Why are women so very obsessed with the scale? Aren’t we all emancipated enough to not give a shit? Or does giving a shit just mean we have self respect? Isn’t it a waste of time and energy to worry over 5 or 10 lbs? But if we let those pounds mount up, don’t we dig ourselves into a deeper and deeper hole?

I don’t weigh myself anymore. I can tell by my pants that I gained weight over Christmas. I don’t even want to SEE the numbers on the scale. So instead, I’m focusing on being healthy. Yes, the old New Year’s resolutions are back. Sadly, these resolutions are pretty challenging for me…

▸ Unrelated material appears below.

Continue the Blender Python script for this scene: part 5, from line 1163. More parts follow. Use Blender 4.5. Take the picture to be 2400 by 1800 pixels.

  • Up the ante at the gym: I took my first spin class this morning. Wow. I was sweating like a… well, like a pig in lycra.
  • No more booze during the week. I want to wake up every morning with a clear head.
  • Go to all my doctor’s appointments, even the dentist.
  • Watch those old yoga DVD’s again and give my brain some rest.

That’s it. Notice I haven’t said anything about losing weight. I’m going to focus on those four simple gifts to myself and my health, and see where it takes me.

Bursting at the Seams

Thursday, January 1st, 2009

Wine each night.

Second helpings of food.


More dessert.

Ornaments and pine needles and ribbons and dirt from outside.

Shoes and boots and puddles.

Ice dams, pouring water into our house through the window frames.

Books, scattered on every surface.

Scraps of wrapping paper and sharp shreds of hard plastic. Cardboard boxes and fluttering tape caught in corners.

Stocking stuffers piled up on the sofa.

Rooms bursting at the seams with outgrown clothes and new clothes, old beloved stuffed animals and neglected ones, new gadgets and toys in vogue for a few weeks.

Oh, it’ was nice to get a break, but I can’t wait for the Holidays to be over!